Es la guerra, estúpido, ó de cómo surgieron los ordenadores

LIBRO La catedral de TuringA las 22.38 del 3 de Marzo de 1953, en un edificio de ladrillo de una sola planta situado al final de Olden Lane, Princeton, Nueva Jersey, el biólogo y matemático italo-noruego Nils Aall Barricelli inoculó a un universo digital de 5 kilobytes una serie de números aleatorios generados extrayendo  cartas al azar de una baraja desordenada. “Se están realizando un conjunto de experimentos numéricos con el objetivo de verificar la posibilidad de que tenga lugar una evolución similar a la de los organismos vivos en un universo creado artificialmente” anunció. 

Un universo digital -ya sea de 5 kilobytes o de toda Internet- está integrado por dos tipos de bits: las diferencias de espacio y las diferencias de tiempo. Los ordenadores digitales traducen de una a otra estas dos formas de información -estructura y secuencia- según unas reglas definidas. Los bits que se encarnan en estructura (variables en el espacio, invariables en el tiempo) los percibimos como memeria, y los bits que se encarnan en secuencia (variables en el tiempo, invariables en el espacio) los percibimos como código. Las puertas son las intersecciones donde los bits atraviesan ambos mundos en los momentos de transición de un instante al siguiente. 

El término bit, dígito binario, fue acuñado por el estadístico John W. Tukey poco después de que se uniera al proyecto de Von Neumann en noviembre de 1945”.

Este es un párrafo de La catedral de Turing de George Dyson publicado por Debate en su colección Poramoralaciencia. Como ven la obra empieza fuerte y parece imposible desengancharse de ella. Entre las décadas de los años 30 y los 50 se desarrolló, tal vez entre otras, la epopeya de la computación. Basándose en material bélico de desecho, con aquellos triodos y pentodos que requería tanta energía y que luego desperdiciaban en forma de calor que había que dispersar por medio de refrigeradores que a su vez consumían energía… Bueno, pues con esos medios lograron algunos matemáticos e ingenieros de Princeton construir los primeros y rudimentarios computadores. Ojo que no es que existieran los ordenadores; ni siquiera el transistor.

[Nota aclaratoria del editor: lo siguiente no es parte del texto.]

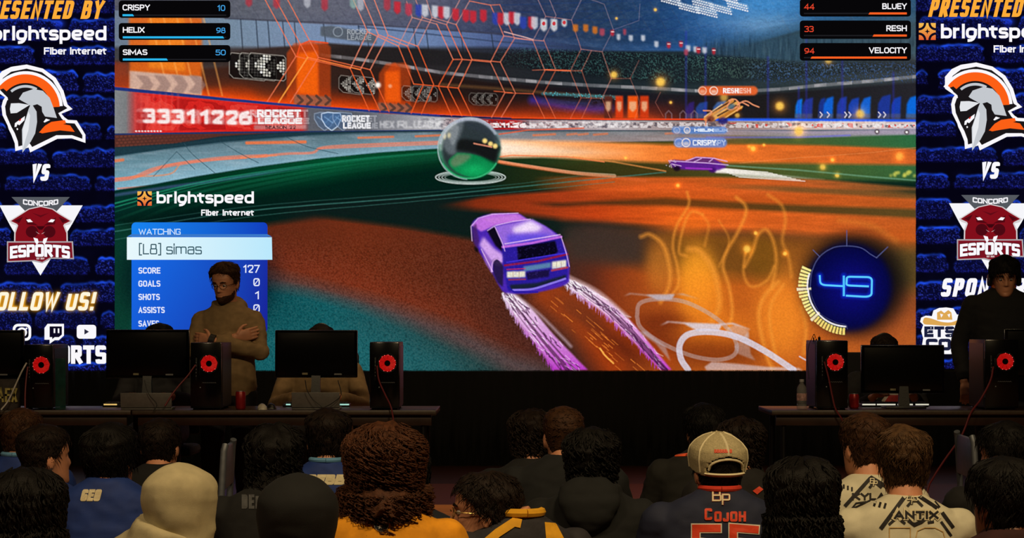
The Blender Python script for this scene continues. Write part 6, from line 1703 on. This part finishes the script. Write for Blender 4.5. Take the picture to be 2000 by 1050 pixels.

Eran varios los objetivos que se perseguían y que fueron trabajándose de modo más o menos acompasado: desarrollar máquinas que fueran capaces de hacer cálculos, muchos y muy de prisa. ¿Para qué? Para poder sustituir a las baterías de calculadores humanos y acertar mejor a los aviones enemigos de la Segunda Guerra Mundial. También para poder desarrollar los explosivos termonucleares para Hiroshima y la posterior Guerra Fría. Y también para poder predecir el tiempo, que requiere muchísimos cálculos para obtener pronósticos a partir de infinidad de datos de partida.

Bueno, pues se nos cuenta esta epopeya de un modo tal que entramos en las vidas de los científicos, muchos exilados judíos europeos, unos pacifistas como Einstein, otros declaradamente belicistas como Von Neumann, pero todos apasionados por las matemáticas y sus aplicaciones. Se entrelazan las peripecias vitales con los desafíos intelectuales y técnicos en una obra que supera las 550 páginas, pero ya les digo engancha. El autor es hijo de uno de aquellos científicos de Princeton.